During a recent wardrobe detox I found myself stuffing Oxfam bags full of nipple-tassel cropped tops and inappropriate playsuits with fallen hemlines. Although halfway through, I suddenly realised that these purchases weren’t even worthy of donation; nor relevant to this season’s festival trends. As I tried to remember buying these items, it got me thinking about festival fashion, and fast fashion even more so.

Today, millennials want fast, fast. For them, the Burberry trench coat is close to irrelevant, and the Chanel tweed suit has become much less of an aspiration, meanwhile the Chloé blouse replica in Zara is trending on Instagram. I’m not saying millennials are devoted to wearing dupes and knock-offs or that the high street doesn’t have some great pieces to offer; but there has been a shift. Social media has belittled the value of quality clothing as millennials manoeuvre toward cheap throwaway pieces. We feel less compelled to spend hundreds on a Dior Tutu when the pale pink clone can be had for a fraction of the price.

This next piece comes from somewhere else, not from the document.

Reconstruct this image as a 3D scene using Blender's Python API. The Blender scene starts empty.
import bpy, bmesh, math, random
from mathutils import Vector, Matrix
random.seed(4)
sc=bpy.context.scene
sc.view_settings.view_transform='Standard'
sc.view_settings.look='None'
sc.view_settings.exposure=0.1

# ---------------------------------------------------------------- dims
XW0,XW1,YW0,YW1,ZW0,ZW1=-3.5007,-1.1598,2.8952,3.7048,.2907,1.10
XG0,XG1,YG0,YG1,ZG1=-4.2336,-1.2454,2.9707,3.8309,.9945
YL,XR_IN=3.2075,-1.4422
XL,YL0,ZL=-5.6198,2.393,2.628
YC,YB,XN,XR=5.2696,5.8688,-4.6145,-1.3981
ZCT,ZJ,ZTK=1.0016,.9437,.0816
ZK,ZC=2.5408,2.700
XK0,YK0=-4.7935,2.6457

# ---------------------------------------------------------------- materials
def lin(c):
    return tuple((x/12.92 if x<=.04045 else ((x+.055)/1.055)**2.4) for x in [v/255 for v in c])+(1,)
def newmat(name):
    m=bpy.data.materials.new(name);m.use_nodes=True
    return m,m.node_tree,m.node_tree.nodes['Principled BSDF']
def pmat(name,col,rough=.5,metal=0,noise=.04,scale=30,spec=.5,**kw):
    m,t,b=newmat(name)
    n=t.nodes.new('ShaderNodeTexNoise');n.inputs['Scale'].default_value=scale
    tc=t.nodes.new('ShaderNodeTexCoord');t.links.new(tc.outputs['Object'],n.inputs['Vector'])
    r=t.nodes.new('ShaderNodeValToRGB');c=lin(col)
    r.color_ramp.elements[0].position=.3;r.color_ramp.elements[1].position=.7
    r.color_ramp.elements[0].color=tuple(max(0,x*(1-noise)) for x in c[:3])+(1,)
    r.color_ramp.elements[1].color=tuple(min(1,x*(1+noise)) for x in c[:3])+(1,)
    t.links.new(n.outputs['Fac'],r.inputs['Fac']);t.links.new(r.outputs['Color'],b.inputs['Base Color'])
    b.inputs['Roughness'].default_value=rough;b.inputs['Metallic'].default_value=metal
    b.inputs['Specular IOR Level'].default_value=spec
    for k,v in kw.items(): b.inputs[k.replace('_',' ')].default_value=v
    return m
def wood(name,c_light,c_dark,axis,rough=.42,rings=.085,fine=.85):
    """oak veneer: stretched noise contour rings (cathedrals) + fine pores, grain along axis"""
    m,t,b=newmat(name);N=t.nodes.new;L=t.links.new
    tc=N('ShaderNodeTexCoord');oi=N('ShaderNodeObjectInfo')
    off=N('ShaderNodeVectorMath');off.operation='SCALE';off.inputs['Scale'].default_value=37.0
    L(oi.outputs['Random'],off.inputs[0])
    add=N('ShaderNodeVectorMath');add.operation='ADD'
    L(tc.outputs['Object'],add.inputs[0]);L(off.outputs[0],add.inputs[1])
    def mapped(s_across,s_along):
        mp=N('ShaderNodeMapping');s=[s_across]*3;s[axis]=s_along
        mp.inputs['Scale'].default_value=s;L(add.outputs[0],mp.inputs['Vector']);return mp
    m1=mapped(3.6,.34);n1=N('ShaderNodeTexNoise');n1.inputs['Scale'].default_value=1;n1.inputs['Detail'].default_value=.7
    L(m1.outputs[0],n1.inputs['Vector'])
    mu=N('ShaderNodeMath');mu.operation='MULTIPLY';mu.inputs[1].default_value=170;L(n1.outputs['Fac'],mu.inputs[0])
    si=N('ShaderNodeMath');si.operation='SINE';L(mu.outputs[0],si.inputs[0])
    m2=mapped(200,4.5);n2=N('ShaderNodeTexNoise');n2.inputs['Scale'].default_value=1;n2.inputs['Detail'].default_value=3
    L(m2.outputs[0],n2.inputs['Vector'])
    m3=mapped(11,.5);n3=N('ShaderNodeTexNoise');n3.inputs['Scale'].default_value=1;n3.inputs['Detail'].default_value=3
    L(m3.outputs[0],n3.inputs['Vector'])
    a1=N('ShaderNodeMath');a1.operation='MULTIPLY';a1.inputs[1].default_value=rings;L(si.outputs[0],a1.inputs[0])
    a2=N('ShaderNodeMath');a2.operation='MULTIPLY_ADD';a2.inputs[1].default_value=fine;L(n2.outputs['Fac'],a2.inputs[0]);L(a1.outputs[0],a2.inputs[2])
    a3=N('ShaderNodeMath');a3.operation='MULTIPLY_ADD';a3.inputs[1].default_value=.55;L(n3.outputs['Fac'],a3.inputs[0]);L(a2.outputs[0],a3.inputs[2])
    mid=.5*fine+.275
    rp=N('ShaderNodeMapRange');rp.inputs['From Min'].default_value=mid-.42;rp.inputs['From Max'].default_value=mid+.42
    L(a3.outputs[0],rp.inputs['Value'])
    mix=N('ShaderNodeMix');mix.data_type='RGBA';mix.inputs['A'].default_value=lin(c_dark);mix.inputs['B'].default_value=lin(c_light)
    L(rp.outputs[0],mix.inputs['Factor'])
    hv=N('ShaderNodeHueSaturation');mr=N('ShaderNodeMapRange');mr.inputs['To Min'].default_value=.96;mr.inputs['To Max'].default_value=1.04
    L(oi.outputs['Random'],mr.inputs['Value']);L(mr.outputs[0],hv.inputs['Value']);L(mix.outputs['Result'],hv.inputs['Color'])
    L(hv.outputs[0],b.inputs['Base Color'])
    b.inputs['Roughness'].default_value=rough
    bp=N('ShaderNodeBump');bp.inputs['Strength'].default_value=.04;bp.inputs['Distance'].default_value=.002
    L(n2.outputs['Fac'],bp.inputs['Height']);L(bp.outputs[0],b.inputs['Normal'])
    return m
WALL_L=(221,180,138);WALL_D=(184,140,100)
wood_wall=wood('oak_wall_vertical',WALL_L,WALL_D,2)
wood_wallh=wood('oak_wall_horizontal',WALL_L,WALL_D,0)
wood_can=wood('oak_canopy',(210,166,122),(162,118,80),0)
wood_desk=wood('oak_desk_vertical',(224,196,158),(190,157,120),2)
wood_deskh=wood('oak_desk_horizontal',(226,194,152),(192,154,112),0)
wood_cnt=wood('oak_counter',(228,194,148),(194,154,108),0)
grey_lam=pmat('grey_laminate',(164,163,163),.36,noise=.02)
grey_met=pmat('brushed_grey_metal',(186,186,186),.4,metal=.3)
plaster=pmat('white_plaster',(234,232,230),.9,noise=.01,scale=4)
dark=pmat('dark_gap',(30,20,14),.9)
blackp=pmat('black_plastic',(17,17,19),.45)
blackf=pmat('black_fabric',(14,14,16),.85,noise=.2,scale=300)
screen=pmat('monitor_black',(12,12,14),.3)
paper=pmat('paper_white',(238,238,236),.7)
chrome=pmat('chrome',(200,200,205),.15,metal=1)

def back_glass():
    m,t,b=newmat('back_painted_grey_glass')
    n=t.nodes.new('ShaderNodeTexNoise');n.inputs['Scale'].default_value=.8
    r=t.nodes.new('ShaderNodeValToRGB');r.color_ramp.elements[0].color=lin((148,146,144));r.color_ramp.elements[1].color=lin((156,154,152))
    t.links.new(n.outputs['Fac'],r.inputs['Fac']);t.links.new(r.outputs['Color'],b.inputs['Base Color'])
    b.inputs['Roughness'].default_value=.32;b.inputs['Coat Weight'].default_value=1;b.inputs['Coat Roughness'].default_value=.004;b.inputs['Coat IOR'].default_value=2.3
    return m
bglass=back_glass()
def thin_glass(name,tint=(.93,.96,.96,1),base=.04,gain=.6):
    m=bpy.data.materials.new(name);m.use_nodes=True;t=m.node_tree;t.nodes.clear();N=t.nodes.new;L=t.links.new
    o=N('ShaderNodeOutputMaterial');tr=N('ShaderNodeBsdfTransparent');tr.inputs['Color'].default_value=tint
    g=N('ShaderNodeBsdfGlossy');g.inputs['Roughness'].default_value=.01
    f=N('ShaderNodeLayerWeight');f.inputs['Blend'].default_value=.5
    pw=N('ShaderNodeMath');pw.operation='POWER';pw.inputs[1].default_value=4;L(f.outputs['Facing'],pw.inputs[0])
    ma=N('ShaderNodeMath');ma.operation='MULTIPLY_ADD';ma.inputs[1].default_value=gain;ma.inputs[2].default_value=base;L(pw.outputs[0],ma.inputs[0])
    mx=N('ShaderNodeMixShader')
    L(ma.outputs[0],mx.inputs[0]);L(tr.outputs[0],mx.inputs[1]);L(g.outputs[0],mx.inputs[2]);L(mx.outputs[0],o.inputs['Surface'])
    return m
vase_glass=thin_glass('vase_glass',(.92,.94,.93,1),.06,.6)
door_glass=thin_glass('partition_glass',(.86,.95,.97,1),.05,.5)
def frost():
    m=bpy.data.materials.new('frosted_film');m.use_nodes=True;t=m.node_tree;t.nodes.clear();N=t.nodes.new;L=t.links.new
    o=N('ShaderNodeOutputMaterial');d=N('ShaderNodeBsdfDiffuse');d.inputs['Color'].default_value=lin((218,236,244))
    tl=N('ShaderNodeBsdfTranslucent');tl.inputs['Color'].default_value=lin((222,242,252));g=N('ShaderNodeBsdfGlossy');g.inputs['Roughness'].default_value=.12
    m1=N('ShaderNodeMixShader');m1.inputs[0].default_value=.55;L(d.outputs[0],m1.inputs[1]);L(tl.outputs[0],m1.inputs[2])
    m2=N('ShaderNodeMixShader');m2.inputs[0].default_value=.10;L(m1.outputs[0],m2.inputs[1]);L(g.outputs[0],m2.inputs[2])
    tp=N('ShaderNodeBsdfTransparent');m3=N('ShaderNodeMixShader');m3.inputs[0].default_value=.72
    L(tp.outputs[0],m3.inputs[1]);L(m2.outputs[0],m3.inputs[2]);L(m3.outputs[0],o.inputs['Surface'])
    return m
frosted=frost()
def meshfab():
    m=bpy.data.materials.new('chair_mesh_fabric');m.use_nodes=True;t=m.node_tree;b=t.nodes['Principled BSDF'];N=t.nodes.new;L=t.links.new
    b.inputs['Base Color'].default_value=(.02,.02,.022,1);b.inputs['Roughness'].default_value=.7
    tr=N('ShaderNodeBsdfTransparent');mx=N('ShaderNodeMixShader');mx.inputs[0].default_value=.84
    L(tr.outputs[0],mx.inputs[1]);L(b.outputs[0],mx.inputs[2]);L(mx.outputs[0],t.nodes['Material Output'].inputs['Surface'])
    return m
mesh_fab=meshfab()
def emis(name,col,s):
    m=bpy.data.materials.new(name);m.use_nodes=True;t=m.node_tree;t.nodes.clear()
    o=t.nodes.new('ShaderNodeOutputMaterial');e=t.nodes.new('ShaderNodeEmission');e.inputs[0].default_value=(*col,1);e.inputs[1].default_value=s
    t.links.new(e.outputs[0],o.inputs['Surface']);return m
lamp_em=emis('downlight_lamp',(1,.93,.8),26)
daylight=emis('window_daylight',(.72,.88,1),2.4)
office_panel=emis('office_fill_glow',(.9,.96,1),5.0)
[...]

This fixation on low-cost fast fashion has developed because of pressure to keep up with influencers; we’re constantly in search of something new. As a recent college graduate and a new intern, designer clothing isn’t an option for me right now. So, what I’m going to do is simply buy less. Buy less, and wear more. I know it doesn’t exactly sound novel, but binning clothes a mere three days after I’ve bought them is not the way I want to go. Focusing on recreating and restyling “new” outfits with pieces I already have is so much more sustainable. The white embroidered maxi dress hanging in my closet could easily be reinvented several times over. Taking a more sustainable, yet satisfying, approach to dressing benefits both my wallet and the future of fashion.